A cambiare in Rai ha provato Monica Maggioni alla guida del suo Tg1, con le spigliate femminilità di approccio e i ribaltamenti di scaletta fra mondo e cortile italiano; ma anche con la sua idea di uno studio largo, a 180 gradi, vetrata, più che finestra, sulla giornata appena trascorsa.
Un tg ricco di inviate, spesso alla prima grande avventura professionale, ma anche bello di colori e di presenze, casa per ospiti importanti, capace di trasformarsi in super studio per eventi attrattivi e lunghi racconti. È durata un anno, poi la dura legge del ribaltamento elettorale ha richiesto i suoi abituali sacrifici. Ma non è tanto la nuova linea perseguita a stupirci, quanto la mancata tesaurizzazione del cambiamento linguistico, il volersene sbarazzare in fretta e senza troppe remore, quasi fosse un’inutile zavorra.
Qui sta l’inghippo: si chiede ai tg, specie quelli di casa Rai, un eterno Cencelli di robuste voci assertive, soddisfacendo quel pluralismo da farsa che la politica esige da telegiornali di cui è il vero, ultimo proprietario. Altro non chiede (meglio: pretende) la politica: avete mai sentito parlare, sui giornali o in commissione di vigilanza, se non di dati d’ascolto e tempi di presenza di questa o quella parte politica? Questo è ciò che veramente chiede l’editore, il resto sono estetismi, giocattoli per l’ultimo arrivato che abbia voglia di baloccarcisi. Dall’editore, insomma, una vera richiesta di rinnovamento non arriverà, tutto deve restare immobile e possibilmente immutato.

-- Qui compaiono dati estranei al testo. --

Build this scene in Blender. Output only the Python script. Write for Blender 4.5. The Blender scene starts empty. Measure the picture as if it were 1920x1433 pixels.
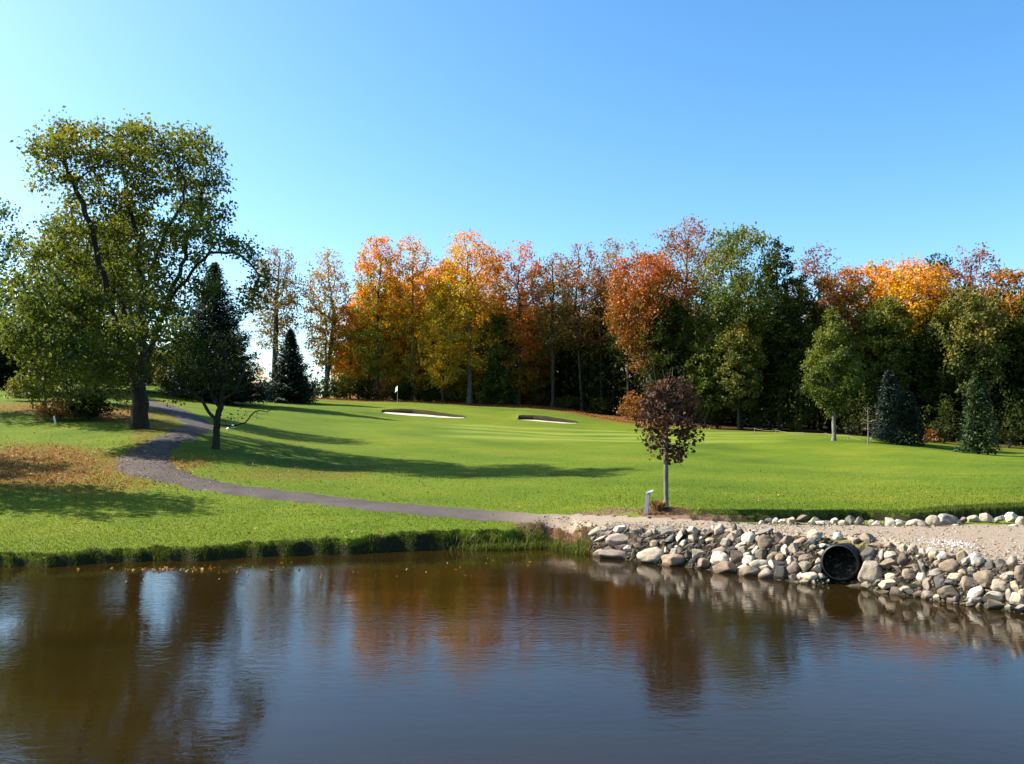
import bpy, bmesh, math, random
import numpy as np
from mathutils import Vector, Matrix, noise as mnoise

# ------------------------------------------------------------------ scene, camera, light
scene = bpy.context.scene
COL = scene.collection
R = math.radians
FPX, CXP, CYP, VH, EYE = 1630.0, 960.0, 716.5, 805.0, 2.9     # focal length in photo pixels, centre, horizon row, eye height over the pond
PITCH = math.atan2(VH - CYP, FPX)
SUN_AZ, SUN_EL = R(77), R(38)                                   # degrees left of the view direction, height

cam_d = bpy.data.cameras.new('camera'); cam = bpy.data.objects.new('camera', cam_d); COL.objects.link(cam)
cam_d.sensor_width = 36; cam_d.lens = 36 * FPX / 1920; cam_d.clip_start = 0.1; cam_d.clip_end = 3000
cam.location = (0, 0, EYE); cam.rotation_euler = (math.pi / 2 + PITCH, 0, 0)
scene.camera = cam

w = bpy.data.worlds.new('World'); scene.world = w; w.use_nodes = True
nt = w.node_tree; nt.nodes.clear()
sky = nt.nodes.new('ShaderNodeTexSky'); sky.sky_type = 'NISHITA'; sky.sun_disc = False
sky.sun_elevation = SUN_EL; sky.sun_rotation = -SUN_AZ
sky.air_density = 1.0; sky.dust_density = 1.8; sky.ozone_density = 2.0; sky.altitude = 300
hs = nt.nodes.new('ShaderNodeHueSaturation'); hs.inputs['Saturation'].default_value = 1.3
bg = nt.nodes.new('ShaderNodeBackground'); bg.inputs['Strength'].default_value = 0.095
wo = nt.nodes.new('ShaderNodeOutputWorld')
nt.links.new(sky.outputs[0], hs.inputs['Color']); tn = nt.nodes.new('ShaderNodeMix'); tn.data_type = 'RGBA'; tn.blend_type = 'MULTIPLY'; tn.inputs[0].default_value = 1; tn.inputs[7].default_value = (.93, 1.02, 1.0, 1)
nt.links.new(hs.outputs[0], tn.inputs[6]); nt.links.new(tn.outputs[2], bg.inputs[0]); nt.links.new(bg.outputs[0], wo.inputs[0])

sun_d = bpy.data.lights.new('sun', 'SUN'); sun_d.energy = 5.0; sun_d.angle = R(0.5); sun_d.color = (1, 0.93, 0.8)
sun = bpy.data.objects.new('sun', sun_d); COL.objects.link(sun)
SUNV = Vector((-math.sin(SUN_AZ) * math.cos(SUN_EL), math.cos(SUN_AZ) * math.cos(SUN_EL), math.sin(SUN_EL)))
sun.rotation_euler = SUNV.to_track_quat('Z', 'Y').to_euler(); sun.location = (-40, 30, 60)

vs = scene.view_settings
vs.view_transform = 'Standard'; vs.look = 'None'; vs.gamma = 1; vs.exposure = 1.6; vs.use_curve_mapping = False
cy = scene.cycles
cy.max_bounces = 6; cy.diffuse_bounces = 3; cy.glossy_bounces = 3; cy.transmission_bounces = 4; cy.transparent_max_bounces = 4
cy.use_denoising = True; cy.sample_clamp_indirect = 6

# ------------------------------------------------------------------ camera geometry (to read the photo's layout into metres)
cP, sP = math.cos(PITCH), math.sin(PITCH)
def at(px, v, Y):
    dx = (np.asarray(px, float) - CXP) / FPX; dz = (CYP - np.asarray(v, float)) / FPX
    dy = cP - dz * sP; s = np.asarray(Y, float) / dy
    return np.stack(np.broadcast_arrays(dx * s, dy * s, EYE + (sP + dz * cP) * s), -1)
def proj(P):
    P = np.asarray(P, float); x, y, z = P[..., 0], P[..., 1], P[..., 2] - EYE
    d = y * cP + z * sP; q = -y * sP + z * cP
    return CXP + FPX * x / d, CYP - FPX * q / d

# ------------------------------------------------------------------ terrain
SH_P = [-1500, -600, 0, 300, 600, 800, 950, 1020, 1100, 1200, 1300, 1400, 1500, 1600, 1700, 1800, 1920, 2600, 3400]
SH_Y = [16.5, 17.4, 18.2, 19.1, 20.1, 20.9, 21.2, 21.2, 20.1, 19.0, 18.1, 17.2, 16.4, 15.8, 15.1, 14.4, 13.6, 11.5, 10]
WB_P = [-1500, 900, 1000, 1060, 1120, 1250, 1400, 1560, 1660, 1750, 1920, 3400]
WB_Y = [0.42, 0.42, 1.0, 1.7, 0.9, 0.95, 1.2, 1.2, 0.95, 0.75, 0.6, 0.6]
COLS = {
 -1200: [(14, .4), (20, .5), (30, 1.6), (45, 3.6), (60, 5.4), (120, 9), (400, 12)],
 0:    [(18, .15), (20.5, .40), (23, .76), (29, 1.3), (35, 1.95), (45, 3.5), (60, 5.5), (80, 6.4), (120, 8.5), (400, 12)],
 300:  [(18.9, .15), (21, .37), (23, .58), (28, 1.05), (31.5, 1.45), (42, 2.95), (54, 4.2), (85, 5.9), (115, 7.5), (400, 12)],
 600:  [(19.9, .21), (21.5, .40), (23, .57), (27, .82), (40, 1.35), (60, 2.6), (85, 4.6), (120, 7.1), (140, 8.0), (400, 12)],
 800:  [(20.5, .28), (22, .47), (24.5, .65), (40, 1.25), (60, 2.2), (85, 3.7), (95, 4.3), (100, 4.85), (115, 6.0), (130, 7.1), (400, 12)],
 1000: [(21.3, .33), (22.5, .53), (24, .66), (40, 1.1), (60, 1.85), (85, 3.05), (97, 3.7), (101, 4.15), (115, 5.5), (130, 6.7), (400, 11)],
 1250: [(19.5, .64), (22.3, .8), (40, 1.02), (60, 1.5), (85, 2.4), (95, 3.0), (130, 4.5), (400, 9)],
 1500: [(17, .72), (19.5, .78), (24, .8), (40, .85), (60, 1.3), (80, 2.4), (95, 2.7), (400, 7)],
 1700: [(15.5, .7), (19.5, .8), (24, .85), (40, .85), (60, 1.1), (75, 1.75), (95, 2.0), (400, 6)],
 1920: [(13, .62), (19.5, .8), (22, .95), (40, .88), (60, .85), (75, .9), (100, 1.2), (400, 6)],
 2600: [(11, .7), (19.5, .8), (40, .9), (75, .9), (400, 5)],
}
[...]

E in fondo a dargli ragione è anche lo status demografico del popolo italiano. Al 1° gennaio 2023, le persone con più di 65 anni sono 14 milioni 177 mila, il 24,1%. Mentre si riduce il numero dei più giovani: i ragazzi fino a 14 anni sono 7 milioni 334 mila (12,5% del totale della popolazione residente). Aggiungete che il recente Rapporto ISTAT del 2023 ha evidenziato un marcato calo nell’interesse giornaliero verso la politica. Un dato significativo che mostra che solo il 26,5% degli italiani sopra i 14 anni se ne informa quotidianamente, a fronte di un 28,4% che afferma di non seguire mai le questioni politiche. E anche se la televisione emerge come il mezzo preferito per l’80% degli intervistati, in particolar modo tra chi ha un livello di istruzione basso, mi sembra la perfetta radiografia di uno stanco paese per vecchi.
Perché dovrebbe esigere, un tale Paese, dei tg più moderni e fruibili? Ci penserà qualcuno dopo di noi, oggi basta accaparrarsi quel poco che serve e conviene.